Here’s also another point that pro-hype media leaves out: processing power. It is really not clear how will the display get enough processing power to generate a huge number of views, especially in real-time rendering? At first glance (and I could be very wrong here), I’d imagine using a 2D + depth map approach. You simply can’t generate an absurd number of high-resolution views and stream them live. Even pre-rendered content sometimes struggles. That said, companies like Looking Glass Factory claim to use 45 viewpoints, and super-multiview systems aim for 64 or more. Many companies have demonstrated frequently that they can run successfully once pre-rendered correctly.
Bottom line: cool science, reasonable expectations
So, is this coming to a store near you anytime soon?
No. It isn’t.
And that’s my biggest problem with the reporting, the deliberate implication that this is almost ready for your pocket. But even in the abstract of the Nature paper, the authors themselves state clearly:
“These results highlight a promising solution for next-generation display technologies in both consumer electronics and commercial applications.”
That’s honest. That’s accurate. And it sets the right expectations. So why do outlets overhype it? Clicks, probably. But it does a disservice to real science and technology.
That said, this is still really cool to see.

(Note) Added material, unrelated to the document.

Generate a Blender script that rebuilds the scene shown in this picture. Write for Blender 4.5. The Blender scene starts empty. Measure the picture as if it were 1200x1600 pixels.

Stereoscopy in general, and autostereoscopic displays in particular, desperately needs novel approaches to display technology. And while I would argue (and, to be honest, kind of bet my professional career on the fact) that current technology is capable of more than it’s being used for, there’s still an absurd amount of room for improvement.
Seeing advances like this? It makes me optimistic, cautiously, and with my skeptical scientist hat still firmly on.